* start Supplied material *
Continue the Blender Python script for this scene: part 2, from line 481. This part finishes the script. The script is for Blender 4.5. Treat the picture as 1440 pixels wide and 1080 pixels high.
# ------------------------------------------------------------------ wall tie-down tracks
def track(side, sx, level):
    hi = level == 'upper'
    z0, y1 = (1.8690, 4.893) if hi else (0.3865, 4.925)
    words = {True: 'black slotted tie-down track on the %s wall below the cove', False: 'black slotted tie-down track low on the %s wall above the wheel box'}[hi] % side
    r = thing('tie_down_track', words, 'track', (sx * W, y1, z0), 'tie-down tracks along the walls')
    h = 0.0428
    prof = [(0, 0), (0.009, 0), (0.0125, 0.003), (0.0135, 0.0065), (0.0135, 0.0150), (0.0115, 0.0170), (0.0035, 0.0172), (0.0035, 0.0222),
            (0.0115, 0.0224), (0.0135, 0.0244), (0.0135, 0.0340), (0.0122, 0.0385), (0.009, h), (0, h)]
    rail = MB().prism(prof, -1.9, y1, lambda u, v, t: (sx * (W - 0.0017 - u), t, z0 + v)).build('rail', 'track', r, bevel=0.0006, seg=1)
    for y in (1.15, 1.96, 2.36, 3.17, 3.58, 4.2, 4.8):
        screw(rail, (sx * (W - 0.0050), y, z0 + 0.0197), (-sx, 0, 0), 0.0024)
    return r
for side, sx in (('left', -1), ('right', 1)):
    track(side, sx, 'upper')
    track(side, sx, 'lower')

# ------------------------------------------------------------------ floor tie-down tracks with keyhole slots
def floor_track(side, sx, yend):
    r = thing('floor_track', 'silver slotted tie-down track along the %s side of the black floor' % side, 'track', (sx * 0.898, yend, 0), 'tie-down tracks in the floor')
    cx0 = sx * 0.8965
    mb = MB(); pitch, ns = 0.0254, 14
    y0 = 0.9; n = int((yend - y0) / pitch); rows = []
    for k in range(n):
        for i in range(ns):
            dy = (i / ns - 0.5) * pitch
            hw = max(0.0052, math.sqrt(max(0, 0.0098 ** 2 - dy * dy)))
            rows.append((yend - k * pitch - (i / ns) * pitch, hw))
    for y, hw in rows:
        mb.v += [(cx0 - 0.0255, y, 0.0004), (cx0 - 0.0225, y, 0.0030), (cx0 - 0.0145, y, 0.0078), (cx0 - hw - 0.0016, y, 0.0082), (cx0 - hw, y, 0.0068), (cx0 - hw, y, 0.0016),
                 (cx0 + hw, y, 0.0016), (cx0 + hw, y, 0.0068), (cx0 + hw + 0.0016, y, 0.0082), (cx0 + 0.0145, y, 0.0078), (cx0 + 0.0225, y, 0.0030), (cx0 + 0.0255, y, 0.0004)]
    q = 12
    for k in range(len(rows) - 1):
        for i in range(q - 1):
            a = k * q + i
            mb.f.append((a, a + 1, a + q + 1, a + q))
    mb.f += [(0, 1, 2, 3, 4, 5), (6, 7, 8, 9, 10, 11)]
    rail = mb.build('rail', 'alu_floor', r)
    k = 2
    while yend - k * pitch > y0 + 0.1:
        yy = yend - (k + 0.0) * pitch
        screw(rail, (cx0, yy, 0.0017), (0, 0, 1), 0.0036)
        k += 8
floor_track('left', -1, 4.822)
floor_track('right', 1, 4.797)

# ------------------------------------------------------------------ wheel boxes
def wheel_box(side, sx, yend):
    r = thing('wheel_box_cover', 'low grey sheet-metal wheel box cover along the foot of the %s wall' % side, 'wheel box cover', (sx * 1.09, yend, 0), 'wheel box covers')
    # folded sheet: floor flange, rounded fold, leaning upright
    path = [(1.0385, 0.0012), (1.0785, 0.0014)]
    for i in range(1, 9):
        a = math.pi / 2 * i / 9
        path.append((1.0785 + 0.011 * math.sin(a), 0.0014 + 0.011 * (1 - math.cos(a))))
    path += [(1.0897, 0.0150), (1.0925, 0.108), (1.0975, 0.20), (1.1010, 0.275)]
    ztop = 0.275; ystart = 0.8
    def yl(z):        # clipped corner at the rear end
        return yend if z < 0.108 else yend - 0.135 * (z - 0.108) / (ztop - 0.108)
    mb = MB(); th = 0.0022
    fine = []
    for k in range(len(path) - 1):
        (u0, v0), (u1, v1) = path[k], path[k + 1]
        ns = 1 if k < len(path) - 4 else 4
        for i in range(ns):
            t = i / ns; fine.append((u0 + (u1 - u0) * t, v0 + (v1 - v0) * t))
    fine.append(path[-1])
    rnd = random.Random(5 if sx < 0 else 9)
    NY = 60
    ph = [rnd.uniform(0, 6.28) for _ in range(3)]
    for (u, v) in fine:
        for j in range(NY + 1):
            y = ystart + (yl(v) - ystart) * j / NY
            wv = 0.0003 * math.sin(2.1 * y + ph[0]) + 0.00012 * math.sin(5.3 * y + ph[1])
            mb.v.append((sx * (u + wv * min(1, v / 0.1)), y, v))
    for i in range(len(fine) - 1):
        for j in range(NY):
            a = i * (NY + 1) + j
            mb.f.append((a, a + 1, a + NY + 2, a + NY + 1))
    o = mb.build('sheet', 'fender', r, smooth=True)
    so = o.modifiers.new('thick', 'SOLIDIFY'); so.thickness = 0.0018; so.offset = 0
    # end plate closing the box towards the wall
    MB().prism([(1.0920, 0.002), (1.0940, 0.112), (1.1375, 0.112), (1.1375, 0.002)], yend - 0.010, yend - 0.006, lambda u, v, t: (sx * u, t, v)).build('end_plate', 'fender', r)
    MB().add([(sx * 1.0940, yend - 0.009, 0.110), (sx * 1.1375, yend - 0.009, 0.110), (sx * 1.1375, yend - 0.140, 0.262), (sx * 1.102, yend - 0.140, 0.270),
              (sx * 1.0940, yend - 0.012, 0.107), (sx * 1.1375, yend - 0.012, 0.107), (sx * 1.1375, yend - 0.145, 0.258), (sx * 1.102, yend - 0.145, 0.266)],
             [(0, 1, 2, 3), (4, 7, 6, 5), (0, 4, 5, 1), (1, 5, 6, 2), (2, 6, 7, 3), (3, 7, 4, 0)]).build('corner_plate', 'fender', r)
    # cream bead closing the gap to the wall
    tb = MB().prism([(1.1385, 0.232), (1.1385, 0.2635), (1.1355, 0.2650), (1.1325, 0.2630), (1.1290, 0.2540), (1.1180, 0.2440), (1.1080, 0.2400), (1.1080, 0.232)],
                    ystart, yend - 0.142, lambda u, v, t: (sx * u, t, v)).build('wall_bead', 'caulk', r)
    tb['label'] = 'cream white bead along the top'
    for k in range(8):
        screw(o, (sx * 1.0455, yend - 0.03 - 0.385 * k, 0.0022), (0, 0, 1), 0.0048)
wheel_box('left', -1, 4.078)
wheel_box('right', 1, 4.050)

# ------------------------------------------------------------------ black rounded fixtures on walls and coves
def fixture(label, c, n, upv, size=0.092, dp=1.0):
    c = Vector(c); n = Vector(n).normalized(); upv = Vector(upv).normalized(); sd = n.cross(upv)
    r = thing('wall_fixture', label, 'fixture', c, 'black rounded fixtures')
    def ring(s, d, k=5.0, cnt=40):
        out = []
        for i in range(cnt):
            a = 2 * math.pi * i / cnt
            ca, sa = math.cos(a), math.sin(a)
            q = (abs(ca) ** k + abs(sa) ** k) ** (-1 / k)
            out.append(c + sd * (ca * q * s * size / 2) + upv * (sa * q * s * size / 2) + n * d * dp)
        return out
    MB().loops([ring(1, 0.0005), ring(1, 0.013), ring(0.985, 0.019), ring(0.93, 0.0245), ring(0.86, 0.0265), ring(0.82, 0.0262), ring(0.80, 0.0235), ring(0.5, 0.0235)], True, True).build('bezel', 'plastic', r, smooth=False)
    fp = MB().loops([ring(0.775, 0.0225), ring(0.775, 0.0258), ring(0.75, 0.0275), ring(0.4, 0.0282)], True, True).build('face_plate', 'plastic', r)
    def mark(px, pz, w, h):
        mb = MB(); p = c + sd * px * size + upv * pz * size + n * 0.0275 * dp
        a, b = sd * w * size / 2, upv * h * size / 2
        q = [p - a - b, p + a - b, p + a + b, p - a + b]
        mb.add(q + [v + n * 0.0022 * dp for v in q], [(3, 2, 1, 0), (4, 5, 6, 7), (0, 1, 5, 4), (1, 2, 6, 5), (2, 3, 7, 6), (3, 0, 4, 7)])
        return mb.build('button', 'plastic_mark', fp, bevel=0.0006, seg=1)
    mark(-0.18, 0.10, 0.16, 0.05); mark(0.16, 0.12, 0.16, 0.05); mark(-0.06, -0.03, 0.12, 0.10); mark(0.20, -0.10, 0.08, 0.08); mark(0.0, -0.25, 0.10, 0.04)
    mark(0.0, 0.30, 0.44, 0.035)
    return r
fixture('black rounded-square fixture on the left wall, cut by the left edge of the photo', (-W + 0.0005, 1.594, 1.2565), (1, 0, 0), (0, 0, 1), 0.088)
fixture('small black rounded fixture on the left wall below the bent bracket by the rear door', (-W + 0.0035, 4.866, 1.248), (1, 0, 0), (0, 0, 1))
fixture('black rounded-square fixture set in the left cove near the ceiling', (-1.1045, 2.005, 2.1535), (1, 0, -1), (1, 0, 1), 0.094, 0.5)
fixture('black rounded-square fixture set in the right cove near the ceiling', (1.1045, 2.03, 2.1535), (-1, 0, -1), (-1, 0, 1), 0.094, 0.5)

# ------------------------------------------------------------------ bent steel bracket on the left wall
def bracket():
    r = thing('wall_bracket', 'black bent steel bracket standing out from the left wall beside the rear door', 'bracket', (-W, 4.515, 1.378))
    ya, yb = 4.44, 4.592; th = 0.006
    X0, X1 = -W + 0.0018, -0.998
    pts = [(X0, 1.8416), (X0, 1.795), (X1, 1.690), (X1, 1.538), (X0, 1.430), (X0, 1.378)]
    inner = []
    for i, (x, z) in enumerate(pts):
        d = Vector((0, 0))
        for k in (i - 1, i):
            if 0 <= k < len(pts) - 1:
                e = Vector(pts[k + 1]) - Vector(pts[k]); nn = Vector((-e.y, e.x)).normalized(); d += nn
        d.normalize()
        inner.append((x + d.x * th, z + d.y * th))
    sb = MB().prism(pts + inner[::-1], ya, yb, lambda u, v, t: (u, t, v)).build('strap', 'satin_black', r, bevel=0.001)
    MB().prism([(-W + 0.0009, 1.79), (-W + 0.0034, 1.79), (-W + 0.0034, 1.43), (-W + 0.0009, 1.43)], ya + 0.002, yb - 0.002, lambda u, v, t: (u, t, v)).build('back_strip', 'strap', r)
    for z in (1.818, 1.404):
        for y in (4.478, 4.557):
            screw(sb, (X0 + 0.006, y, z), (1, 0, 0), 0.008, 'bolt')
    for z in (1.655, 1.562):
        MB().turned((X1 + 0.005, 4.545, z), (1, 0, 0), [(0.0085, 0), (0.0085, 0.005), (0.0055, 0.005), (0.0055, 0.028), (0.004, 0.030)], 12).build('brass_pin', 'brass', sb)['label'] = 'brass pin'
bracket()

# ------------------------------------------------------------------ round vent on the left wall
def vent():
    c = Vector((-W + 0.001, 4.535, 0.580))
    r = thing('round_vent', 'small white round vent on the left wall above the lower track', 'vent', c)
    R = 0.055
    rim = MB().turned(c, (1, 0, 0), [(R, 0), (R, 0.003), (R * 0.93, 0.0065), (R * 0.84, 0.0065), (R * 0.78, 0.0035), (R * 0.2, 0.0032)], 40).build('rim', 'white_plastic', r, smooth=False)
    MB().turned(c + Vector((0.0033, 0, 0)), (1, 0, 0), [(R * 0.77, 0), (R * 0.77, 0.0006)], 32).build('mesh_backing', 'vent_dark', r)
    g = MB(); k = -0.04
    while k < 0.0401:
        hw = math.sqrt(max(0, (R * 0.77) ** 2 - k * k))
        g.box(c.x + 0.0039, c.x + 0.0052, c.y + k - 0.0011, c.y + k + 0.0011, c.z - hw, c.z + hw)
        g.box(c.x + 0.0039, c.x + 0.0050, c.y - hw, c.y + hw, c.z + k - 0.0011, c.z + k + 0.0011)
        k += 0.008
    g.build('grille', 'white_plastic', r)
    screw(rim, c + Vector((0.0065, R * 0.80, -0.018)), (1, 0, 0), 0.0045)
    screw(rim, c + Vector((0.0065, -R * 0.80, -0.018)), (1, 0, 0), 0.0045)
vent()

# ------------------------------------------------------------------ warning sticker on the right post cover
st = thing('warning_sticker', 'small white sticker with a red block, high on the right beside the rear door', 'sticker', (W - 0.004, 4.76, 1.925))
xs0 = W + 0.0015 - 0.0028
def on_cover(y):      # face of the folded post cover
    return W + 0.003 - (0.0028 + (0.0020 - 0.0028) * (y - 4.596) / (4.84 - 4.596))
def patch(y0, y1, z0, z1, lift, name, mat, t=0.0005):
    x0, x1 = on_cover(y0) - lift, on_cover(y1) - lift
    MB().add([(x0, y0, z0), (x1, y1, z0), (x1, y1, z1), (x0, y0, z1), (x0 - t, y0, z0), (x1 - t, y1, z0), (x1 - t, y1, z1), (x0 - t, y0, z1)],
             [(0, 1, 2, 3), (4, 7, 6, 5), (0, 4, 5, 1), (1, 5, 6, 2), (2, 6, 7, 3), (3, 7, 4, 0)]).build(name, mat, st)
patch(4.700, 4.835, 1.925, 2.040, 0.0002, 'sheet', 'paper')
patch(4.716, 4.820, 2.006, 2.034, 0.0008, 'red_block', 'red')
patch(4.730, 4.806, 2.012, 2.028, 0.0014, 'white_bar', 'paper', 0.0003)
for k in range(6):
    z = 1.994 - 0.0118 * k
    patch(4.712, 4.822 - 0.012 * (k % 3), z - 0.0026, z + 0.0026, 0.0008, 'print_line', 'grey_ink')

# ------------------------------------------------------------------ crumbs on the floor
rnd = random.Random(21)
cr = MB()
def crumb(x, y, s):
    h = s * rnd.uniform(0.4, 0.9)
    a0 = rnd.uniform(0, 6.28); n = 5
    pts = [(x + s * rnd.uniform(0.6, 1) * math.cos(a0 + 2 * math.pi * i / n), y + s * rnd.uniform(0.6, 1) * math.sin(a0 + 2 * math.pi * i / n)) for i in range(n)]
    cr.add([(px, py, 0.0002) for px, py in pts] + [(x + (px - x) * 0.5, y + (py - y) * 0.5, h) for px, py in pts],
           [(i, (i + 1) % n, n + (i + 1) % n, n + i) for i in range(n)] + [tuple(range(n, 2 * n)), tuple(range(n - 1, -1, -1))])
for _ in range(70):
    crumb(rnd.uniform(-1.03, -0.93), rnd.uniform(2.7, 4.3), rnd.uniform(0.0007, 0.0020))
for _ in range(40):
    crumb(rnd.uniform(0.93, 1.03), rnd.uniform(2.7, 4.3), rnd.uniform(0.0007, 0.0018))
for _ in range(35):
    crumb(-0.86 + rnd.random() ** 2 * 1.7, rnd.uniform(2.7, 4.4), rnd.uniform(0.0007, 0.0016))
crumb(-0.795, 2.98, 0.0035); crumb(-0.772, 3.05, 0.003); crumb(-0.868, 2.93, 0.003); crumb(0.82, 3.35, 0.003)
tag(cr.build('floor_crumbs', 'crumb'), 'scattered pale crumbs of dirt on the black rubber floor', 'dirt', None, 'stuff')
* end Supplied material *
• [What is required]:
Include the first line, the line containing "track(side, sx, 'lower')", and every line between them, copied exactly from the material above; output no other line.

• [Exercise output]:
Continue the Blender Python script for this scene: part 2, from line 481. This part finishes the script. The script is for Blender 4.5. Treat the picture as 1440 pixels wide and 1080 pixels high.
# ------------------------------------------------------------------ wall tie-down tracks
def track(side, sx, level):
    hi = level == 'upper'
    z0, y1 = (1.8690, 4.893) if hi else (0.3865, 4.925)
    words = {True: 'black slotted tie-down track on the %s wall below the cove', False: 'black slotted tie-down track low on the %s wall above the wheel box'}[hi] % side
    r = thing('tie_down_track', words, 'track', (sx * W, y1, z0), 'tie-down tracks along the walls')
    h = 0.0428
    prof = [(0, 0), (0.009, 0), (0.0125, 0.003), (0.0135, 0.0065), (0.0135, 0.0150), (0.0115, 0.0170), (0.0035, 0.0172), (0.0035, 0.0222),
            (0.0115, 0.0224), (0.0135, 0.0244), (0.0135, 0.0340), (0.0122, 0.0385), (0.009, h), (0, h)]
    rail = MB().prism(prof, -1.9, y1, lambda u, v, t: (sx * (W - 0.0017 - u), t, z0 + v)).build('rail', 'track', r, bevel=0.0006, seg=1)
    for y in (1.15, 1.96, 2.36, 3.17, 3.58, 4.2, 4.8):
        screw(rail, (sx * (W - 0.0050), y, z0 + 0.0197), (-sx, 0, 0), 0.0024)
    return r
for side, sx in (('left', -1), ('right', 1)):
    track(side, sx, 'upper')
    track(side, sx, 'lower')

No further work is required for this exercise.